[start]

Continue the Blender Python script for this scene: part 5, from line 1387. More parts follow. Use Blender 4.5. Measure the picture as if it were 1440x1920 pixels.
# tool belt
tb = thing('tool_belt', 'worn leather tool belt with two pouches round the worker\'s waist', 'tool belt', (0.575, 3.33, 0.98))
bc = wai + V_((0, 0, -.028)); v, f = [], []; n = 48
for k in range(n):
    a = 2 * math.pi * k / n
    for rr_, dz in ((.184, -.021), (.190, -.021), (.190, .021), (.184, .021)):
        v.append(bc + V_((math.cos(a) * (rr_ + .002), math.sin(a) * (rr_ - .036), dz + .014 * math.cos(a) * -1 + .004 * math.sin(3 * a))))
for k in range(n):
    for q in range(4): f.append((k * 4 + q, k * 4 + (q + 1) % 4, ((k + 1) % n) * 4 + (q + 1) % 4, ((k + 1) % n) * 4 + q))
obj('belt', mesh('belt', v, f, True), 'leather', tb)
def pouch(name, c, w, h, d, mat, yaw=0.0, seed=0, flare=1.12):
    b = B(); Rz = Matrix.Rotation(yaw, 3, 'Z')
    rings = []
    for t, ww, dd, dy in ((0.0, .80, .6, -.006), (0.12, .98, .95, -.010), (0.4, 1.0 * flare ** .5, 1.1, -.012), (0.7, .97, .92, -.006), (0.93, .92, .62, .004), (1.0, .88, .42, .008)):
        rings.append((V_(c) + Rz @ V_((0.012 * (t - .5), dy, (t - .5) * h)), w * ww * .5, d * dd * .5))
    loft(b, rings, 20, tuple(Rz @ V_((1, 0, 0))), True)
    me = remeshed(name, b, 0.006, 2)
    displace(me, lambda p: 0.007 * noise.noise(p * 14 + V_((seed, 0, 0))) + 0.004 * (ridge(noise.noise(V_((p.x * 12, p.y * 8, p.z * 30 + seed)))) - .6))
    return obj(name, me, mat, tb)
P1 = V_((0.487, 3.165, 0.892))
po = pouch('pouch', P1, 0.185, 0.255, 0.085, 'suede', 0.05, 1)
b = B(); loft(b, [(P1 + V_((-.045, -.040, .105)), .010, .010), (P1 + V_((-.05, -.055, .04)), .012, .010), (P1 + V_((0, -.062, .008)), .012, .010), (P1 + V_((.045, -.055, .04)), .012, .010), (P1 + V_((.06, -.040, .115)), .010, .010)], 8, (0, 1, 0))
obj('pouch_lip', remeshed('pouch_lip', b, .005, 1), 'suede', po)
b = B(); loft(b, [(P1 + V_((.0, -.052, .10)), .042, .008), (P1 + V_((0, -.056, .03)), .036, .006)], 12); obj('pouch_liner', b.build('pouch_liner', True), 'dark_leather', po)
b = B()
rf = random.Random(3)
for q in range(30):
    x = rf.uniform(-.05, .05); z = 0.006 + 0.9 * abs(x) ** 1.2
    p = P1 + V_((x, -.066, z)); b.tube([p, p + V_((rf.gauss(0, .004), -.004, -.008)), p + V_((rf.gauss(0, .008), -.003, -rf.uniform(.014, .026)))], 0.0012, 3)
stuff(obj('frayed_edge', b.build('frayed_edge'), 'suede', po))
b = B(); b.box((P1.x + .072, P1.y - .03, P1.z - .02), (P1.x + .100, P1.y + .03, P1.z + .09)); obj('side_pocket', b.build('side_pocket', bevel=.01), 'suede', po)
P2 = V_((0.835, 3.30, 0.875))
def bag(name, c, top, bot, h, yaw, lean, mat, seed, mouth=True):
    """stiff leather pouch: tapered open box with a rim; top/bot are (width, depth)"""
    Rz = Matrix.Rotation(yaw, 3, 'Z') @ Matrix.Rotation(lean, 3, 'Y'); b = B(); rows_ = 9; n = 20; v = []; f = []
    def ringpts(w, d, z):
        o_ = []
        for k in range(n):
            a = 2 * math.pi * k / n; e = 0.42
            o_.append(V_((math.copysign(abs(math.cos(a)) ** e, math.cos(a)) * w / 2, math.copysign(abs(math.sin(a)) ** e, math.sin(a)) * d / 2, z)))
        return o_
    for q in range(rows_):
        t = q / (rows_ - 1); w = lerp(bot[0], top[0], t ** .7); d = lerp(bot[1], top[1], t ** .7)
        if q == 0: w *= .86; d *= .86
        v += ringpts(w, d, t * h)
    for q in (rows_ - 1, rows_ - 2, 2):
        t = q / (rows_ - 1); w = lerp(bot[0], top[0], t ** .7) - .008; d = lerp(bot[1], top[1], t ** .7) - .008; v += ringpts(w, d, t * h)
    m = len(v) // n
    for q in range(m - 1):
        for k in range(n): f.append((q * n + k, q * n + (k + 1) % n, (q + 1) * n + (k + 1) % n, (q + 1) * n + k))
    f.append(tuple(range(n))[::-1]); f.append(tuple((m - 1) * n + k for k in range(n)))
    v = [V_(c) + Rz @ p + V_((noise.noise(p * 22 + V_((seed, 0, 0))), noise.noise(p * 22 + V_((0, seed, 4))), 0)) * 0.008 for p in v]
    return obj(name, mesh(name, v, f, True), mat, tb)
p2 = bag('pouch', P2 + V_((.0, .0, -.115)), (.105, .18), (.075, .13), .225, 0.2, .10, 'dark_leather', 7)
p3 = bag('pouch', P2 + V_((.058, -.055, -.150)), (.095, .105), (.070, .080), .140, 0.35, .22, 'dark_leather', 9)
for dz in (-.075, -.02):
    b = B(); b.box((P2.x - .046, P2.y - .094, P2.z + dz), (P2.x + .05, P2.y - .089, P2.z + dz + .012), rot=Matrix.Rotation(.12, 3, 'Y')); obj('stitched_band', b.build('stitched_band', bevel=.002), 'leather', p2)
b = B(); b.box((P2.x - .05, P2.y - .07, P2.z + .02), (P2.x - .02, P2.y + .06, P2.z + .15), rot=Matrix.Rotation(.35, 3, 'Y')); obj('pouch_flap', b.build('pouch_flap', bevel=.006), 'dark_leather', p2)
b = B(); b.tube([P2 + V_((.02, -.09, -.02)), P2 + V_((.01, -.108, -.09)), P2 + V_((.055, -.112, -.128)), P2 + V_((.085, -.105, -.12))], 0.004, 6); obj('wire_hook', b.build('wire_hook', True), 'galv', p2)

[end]

Do this:
Output all of the data again, exactly.

Answer to the task:
Continue the Blender Python script for this scene: part 5, from line 1387. More parts follow. Use Blender 4.5. Measure the picture as if it were 1440x1920 pixels.
# tool belt
tb = thing('tool_belt', 'worn leather tool belt with two pouches round the worker\'s waist', 'tool belt', (0.575, 3.33, 0.98))
bc = wai + V_((0, 0, -.028)); v, f = [], []; n = 48
for k in range(n):
    a = 2 * math.pi * k / n
    for rr_, dz in ((.184, -.021), (.190, -.021), (.190, .021), (.184, .021)):
        v.append(bc + V_((math.cos(a) * (rr_ + .002), math.sin(a) * (rr_ - .036), dz + .014 * math.cos(a) * -1 + .004 * math.sin(3 * a))))
for k in range(n):
    for q in range(4): f.append((k * 4 + q, k * 4 + (q + 1) % 4, ((k + 1) % n) * 4 + (q + 1) % 4, ((k + 1) % n) * 4 + q))
obj('belt', mesh('belt', v, f, True), 'leather', tb)
def pouch(name, c, w, h, d, mat, yaw=0.0, seed=0, flare=1.12):
    b = B(); Rz = Matrix.Rotation(yaw, 3, 'Z')
    rings = []
    for t, ww, dd, dy in ((0.0, .80, .6, -.006), (0.12, .98, .95, -.010), (0.4, 1.0 * flare ** .5, 1.1, -.012), (0.7, .97, .92, -.006), (0.93, .92, .62, .004), (1.0, .88, .42, .008)):
        rings.append((V_(c) + Rz @ V_((0.012 * (t - .5), dy, (t - .5) * h)), w * ww * .5, d * dd * .5))
    loft(b, rings, 20, tuple(Rz @ V_((1, 0, 0))), True)
    me = remeshed(name, b, 0.006, 2)
    displace(me, lambda p: 0.007 * noise.noise(p * 14 + V_((seed, 0, 0))) + 0.004 * (ridge(noise.noise(V_((p.x * 12, p.y * 8, p.z * 30 + seed)))) - .6))
    return obj(name, me, mat, tb)
P1 = V_((0.487, 3.165, 0.892))
po = pouch('pouch', P1, 0.185, 0.255, 0.085, 'suede', 0.05, 1)
b = B(); loft(b, [(P1 + V_((-.045, -.040, .105)), .010, .010), (P1 + V_((-.05, -.055, .04)), .012, .010), (P1 + V_((0, -.062, .008)), .012, .010), (P1 + V_((.045, -.055, .04)), .012, .010), (P1 + V_((.06, -.040, .115)), .010, .010)], 8, (0, 1, 0))
obj('pouch_lip', remeshed('pouch_lip', b, .005, 1), 'suede', po)
b = B(); loft(b, [(P1 + V_((.0, -.052, .10)), .042, .008), (P1 + V_((0, -.056, .03)), .036, .006)], 12); obj('pouch_liner', b.build('pouch_liner', True), 'dark_leather', po)
b = B()
rf = random.Random(3)
for q in range(30):
    x = rf.uniform(-.05, .05); z = 0.006 + 0.9 * abs(x) ** 1.2
    p = P1 + V_((x, -.066, z)); b.tube([p, p + V_((rf.gauss(0, .004), -.004, -.008)), p + V_((rf.gauss(0, .008), -.003, -rf.uniform(.014, .026)))], 0.0012, 3)
stuff(obj('frayed_edge', b.build('frayed_edge'), 'suede', po))
b = B(); b.box((P1.x + .072, P1.y - .03, P1.z - .02), (P1.x + .100, P1.y + .03, P1.z + .09)); obj('side_pocket', b.build('side_pocket', bevel=.01), 'suede', po)
P2 = V_((0.835, 3.30, 0.875))
def bag(name, c, top, bot, h, yaw, lean, mat, seed, mouth=True):
    """stiff leather pouch: tapered open box with a rim; top/bot are (width, depth)"""
    Rz = Matrix.Rotation(yaw, 3, 'Z') @ Matrix.Rotation(lean, 3, 'Y'); b = B(); rows_ = 9; n = 20; v = []; f = []
    def ringpts(w, d, z):
        o_ = []
        for k in range(n):
            a = 2 * math.pi * k / n; e = 0.42
            o_.append(V_((math.copysign(abs(math.cos(a)) ** e, math.cos(a)) * w / 2, math.copysign(abs(math.sin(a)) ** e, math.sin(a)) * d / 2, z)))
        return o_
    for q in range(rows_):
        t = q / (rows_ - 1); w = lerp(bot[0], top[0], t ** .7); d = lerp(bot[1], top[1], t ** .7)
        if q == 0: w *= .86; d *= .86
        v += ringpts(w, d, t * h)
    for q in (rows_ - 1, rows_ - 2, 2):
        t = q / (rows_ - 1); w = lerp(bot[0], top[0], t ** .7) - .008; d = lerp(bot[1], top[1], t ** .7) - .008; v += ringpts(w, d, t * h)
    m = len(v) // n
    for q in range(m - 1):
        for k in range(n): f.append((q * n + k, q * n + (k + 1) % n, (q + 1) * n + (k + 1) % n, (q + 1) * n + k))
    f.append(tuple(range(n))[::-1]); f.append(tuple((m - 1) * n + k for k in range(n)))
    v = [V_(c) + Rz @ p + V_((noise.noise(p * 22 + V_((seed, 0, 0))), noise.noise(p * 22 + V_((0, seed, 4))), 0)) * 0.008 for p in v]
    return obj(name, mesh(name, v, f, True), mat, tb)
p2 = bag('pouch', P2 + V_((.0, .0, -.115)), (.105, .18), (.075, .13), .225, 0.2, .10, 'dark_leather', 7)
p3 = bag('pouch', P2 + V_((.058, -.055, -.150)), (.095, .105), (.070, .080), .140, 0.35, .22, 'dark_leather', 9)
for dz in (-.075, -.02):
    b = B(); b.box((P2.x - .046, P2.y - .094, P2.z + dz), (P2.x + .05, P2.y - .089, P2.z + dz + .012), rot=Matrix.Rotation(.12, 3, 'Y')); obj('stitched_band', b.build('stitched_band', bevel=.002), 'leather', p2)
b = B(); b.box((P2.x - .05, P2.y - .07, P2.z + .02), (P2.x - .02, P2.y + .06, P2.z + .15), rot=Matrix.Rotation(.35, 3, 'Y')); obj('pouch_flap', b.build('pouch_flap', bevel=.006), 'dark_leather', p2)
b = B(); b.tube([P2 + V_((.02, -.09, -.02)), P2 + V_((.01, -.108, -.09)), P2 + V_((.055, -.112, -.128)), P2 + V_((.085, -.105, -.12))], 0.004, 6); obj('wire_hook', b.build('wire_hook', True), 'galv', p2)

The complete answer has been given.